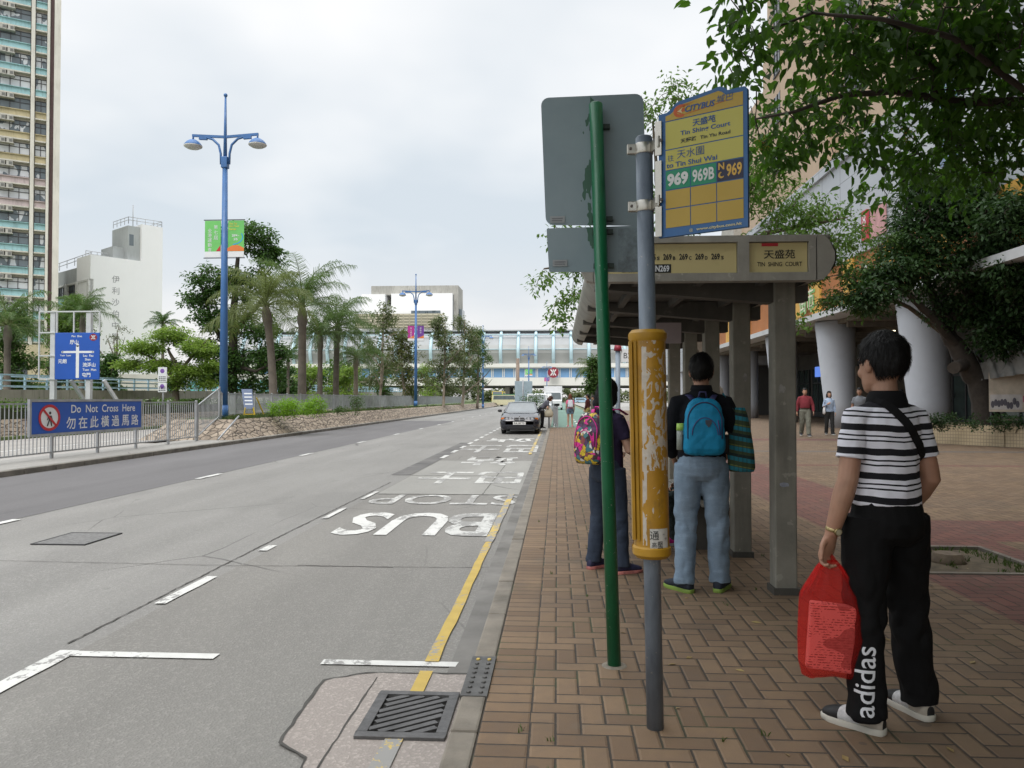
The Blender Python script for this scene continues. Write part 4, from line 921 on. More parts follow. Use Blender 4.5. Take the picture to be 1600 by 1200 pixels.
# ================================================================ BUS SHELTER AND STOP POSTS
def m_grimy(name, c, rough=.75):
    g = G(name); p = g.co('World'); f = g.no(p, 3, 6, .65); f2 = g.no(g.mp(p, (3, 3, .4)), 2.5, 5, .6)
    col = g.mix(g.mr(f, .3, .7), [x*.75 for x in c], [x*1.2 for x in c]); col = g.mix(g.mr(f2, .5, .75, 0, .55), col, [x*.4 for x in c]); col = g.mix(g.mr(g.no(p, 11, 3), .66, .7, 0, .5), col, [x*1.7 for x in c])
    g.bump(g.no(p, 70, 4), .25, .004); return g.fin(col, rough)
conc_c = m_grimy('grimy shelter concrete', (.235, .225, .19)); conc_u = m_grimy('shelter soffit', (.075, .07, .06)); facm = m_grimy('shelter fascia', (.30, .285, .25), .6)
steel = m_grimy('dull gutter metal', (.26, .25, .215), .5)
sh = thing('bus_shelter', (1.75, 8.5, 0), 'grey concrete cantilever bus shelter with yellow lit route panels on its near end', 'bus shelter')
ox, oy = 1.75, 8.5; y0, y1, xl, xr = 5.3, 11.9, .22, 1.99
cp = bp = None
for k in range(5):
    y = 5.79+1.32*k-oy
    if cp is None:
        mb = MB(); mb.bb((-.08, -.08, 0), (.08, .08, 2.3)); cp = mb.build('column', conc_c, sh, bevel=.012); MB().bb((-.095, -.095, 0), (.095, .095, .05)).build('base_plate', conc_u, cp)
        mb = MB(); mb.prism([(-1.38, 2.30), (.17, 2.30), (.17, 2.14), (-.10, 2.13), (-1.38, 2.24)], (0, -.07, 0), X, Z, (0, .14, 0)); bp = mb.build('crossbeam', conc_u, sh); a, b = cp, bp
    else: a = copy_tree(cp, sh); b = copy_tree(bp, sh)
    a.location = (-.09, y, 0); b.location = (-.09, y, 0)
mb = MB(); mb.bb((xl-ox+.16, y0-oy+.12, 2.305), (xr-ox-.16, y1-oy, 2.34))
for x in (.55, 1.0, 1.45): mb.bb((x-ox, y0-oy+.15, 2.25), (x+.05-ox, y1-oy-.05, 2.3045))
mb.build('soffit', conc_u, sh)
rr_ = random.Random(21)
def scrap(parent, cx, cz, w_, h_, m_):
    P = [(cx+w_*(.5+rr_.uniform(-.12, .12))*math.cos(a), cz+h_*(.5+rr_.uniform(-.2, .15))*math.sin(a)) for a in [2*PI*i/11 for i in range(11)]]
    MB().prism(P, (0, -.0808, 0), X, Z, (0, -.0012, 0)).build('paper_remnant', m_, parent)
scr = mat('torn paper remnant', (.27, .26, .24), .85, .25, 30); scr2 = mat('bluish smear', (.30, .32, .38), .8, .25, 25)
for ch in list(sh.children):
    if ch.name.startswith('column'):
        for _ in range(2): scrap(ch, rr_.uniform(-.04, .04), rr_.uniform(.6, 1.9), rr_.uniform(.02, .07), rr_.uniform(.03, .12), scr if rr_.random() < .7 else scr2)
# rounded long edges and roof top
def edge(x, sg):
    P = []
    for i in range(9): a = -PI/2+PI*i/8*.95; P.append((x+sg*.16*math.cos(a)-sg*.16, 2.40+.155*math.sin(a)))
    return P
for x, sg, nm in ((xl, -1, 'gutter'), (xr-.08, 1, 'roof_edge')):
    P = edge(x, sg); n = len(P); mb = MB()
    mb.add([(p[0]-ox, y0-oy+.06, p[1]) for p in P]+[(p[0]-ox, y1-oy, p[1]) for p in P], [((i, i+1, n+i+1, n+i) if sg < 0 else (i, n+i, n+i+1, i+1)) for i in range(n-1)], 0, True)
    if sg < 0:
        for q in (.03, .5, .97): y = y0+.1+(y1-y0-.2)*q; mb.add([(p[0]-ox-.006, y-oy, p[1]) for p in P]+[(p[0]-ox-.006, y-oy+.05, p[1]) for p in P], [(i, i+1, n+i+1, n+i) for i in range(n-1)])
    mb.build(nm, steel, sh)
MB().bb((xl-ox+.1, y0-oy+.1, 2.52), (xr-ox-.1, y1-oy, 2.565)).build('roof', conc_c, sh, bevel=.02)
# near end fascia with the two lit panels
zb, zt = 2.23, 2.54; fy = y0-oy
mb = MB(); xa, xb, xc, xd, xe = -1.50, -1.42, -.52, -.445, -.045      # frame openings
mb.bb((xa, fy, zb), (.0, fy+.1, zb+.055)).bb((xa, fy, zt-.045), (.0, fy+.1, zt)).bb((xa, fy, zb+.055), (xb, fy+.1, zt-.045)).bb((xc, fy, zb+.055), (xd, fy+.1, zt-.045)).bb((xe, fy, zb+.055), (.0, fy+.1, zt-.045)).bb((xb, fy+.05, zb+.055), (xe, fy+.1, zt-.045))
mb.build('fascia', facm, sh, bevel=.006)
P = [(.008, zb), (.05, zb+.005), (.09, zb+.05), (.125, zb+.13), (.125, zb+.19), (.09, zb+.27), (.05, zt-.004), (.008, zt)]; MB().prism(P, (0, fy, 0), X, Z, (0, .1, 0)).build('end_cap', facm, sh)
P = [(xa-.006, zb), (xa-.05, zb+.01), (xa-.09, zb+.09), (xa-.09, zb+.2), (xa-.05, zt-.01), (xa-.006, zt)]; MB().prism(P, (0, fy, 0), X, Z, (0, .1, 0)).build('end_cap', facm, sh)
def m_panel():
    g = G('yellowed lightbox panel'); p = g.co('World'); f = g.no(p, 2, 3); e_ = g.no(g.mp(p, (4, 1, 1)), 1.5, 2)
    col = g.mix(f, (.52, .43, .19), (.62, .52, .26)); col = g.mix(g.mr(g.no(p, 12, 5), .6, .75, 0, .3), col, (.35, .28, .12)); g.fin(col, .3); return g.m
lbm = m_panel(); blk = mat('panel black', (.015, .015, .015), .5)
for (a, b, k) in ((xb, xc, 0), (xd, xe, 1)):
    p = MB().bb((a+.004, fy+.03, zb+.058), (b-.004, fy+.049, zt-.048)).build('lightbox', lbm, sh)
    mb = MB(); yy = fy+.0275; h = zt-zb
    if k == 0:
        for i, (nm, sfx) in enumerate((('265', 'S'), ('269', 'B'), ('269', 'C'), ('269', 'D'), ('269', 'S'))):
            x = -1.09+.109*i; mb.text(nm, (x-.012, yy, zb+.172), X, Z, .043, .058, bold=.03); mb.text(sfx, (x+.034, yy, zb+.163), X, Z, .025, .018, bold=.03)
        mb.text('276', (-1.275, yy, zb+.09), X, Z, .047, .06, bold=.03); mb.text('A', (-1.23, yy, zb+.08), X, Z, .027, .02, bold=.03)
        mb.bb((-1.09, yy, zb+.062), (-.968, yy+.001, zb+.122)); mb.text('N269', (-1.028, yy-.0012, zb+.092), X, Z, .045, .095, m=1, bold=.03)
    else:
        mb.text('天盛苑', ((a+b)/2+.01, yy, zb+.183), X, Z, .062, .21, bold=.01); mb.text('TIN  SHING  COURT', ((a+b)/2+.01, yy, zb+.115), X, Z, .03, .30, bold=.01)
        mb.bb((a+.09, yy, zt-.072), (a+.20, yy+.001, zt-.05), 2)
    mb.build('lettering', [blk, signwhite, signred], p)
mb = MB(); mb.bb((-.85, 1.36-2.68-.09, 1.93), (-.62, 1.36-2.68-.08, 2.12)); mb.build('notice', mat('pinkish notice paper', (.33, .27, .27), .8), sh)
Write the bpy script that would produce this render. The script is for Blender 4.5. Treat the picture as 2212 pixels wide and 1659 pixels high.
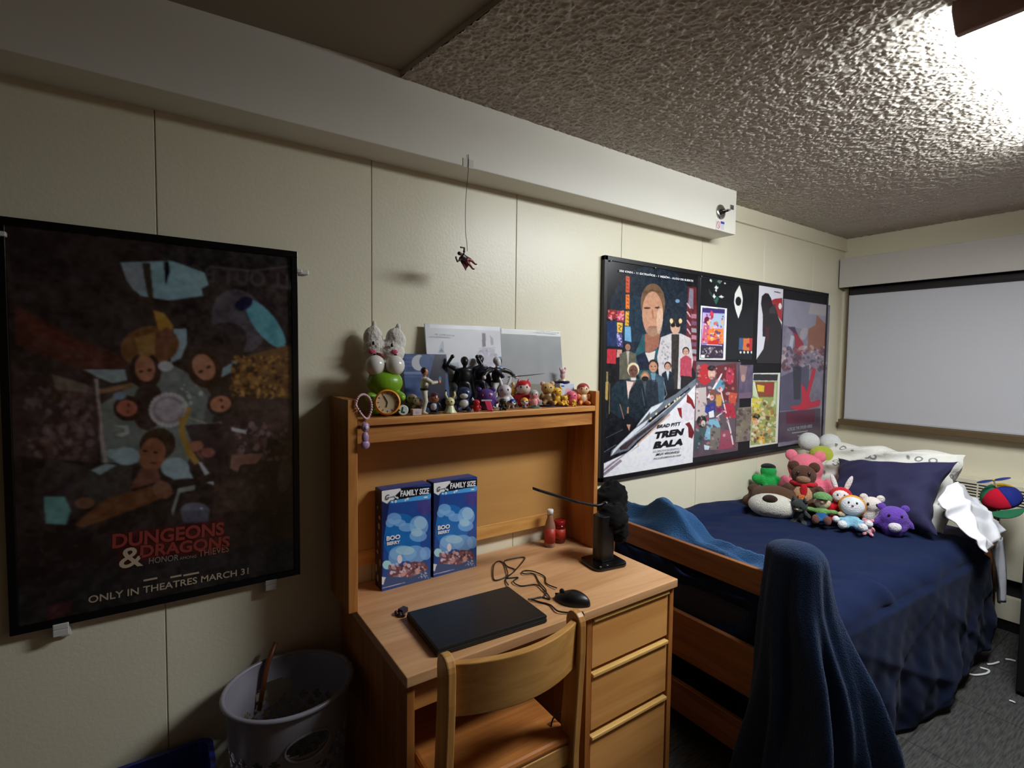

-*-

* What you should do:
Go through the listing above and return every line where the word "concrete" occurs.

* The response:
conc_c = m_grimy('grimy shelter concrete', (.235, .225, .19)); conc_u = m_grimy('shelter soffit', (.075, .07, .06)); facm = m_grimy('shelter fascia', (.30, .285, .25), .6)
sh = thing('bus_shelter', (1.75, 8.5, 0), 'grey concrete cantilever bus shelter with yellow lit route panels on its near end', 'bus shelter')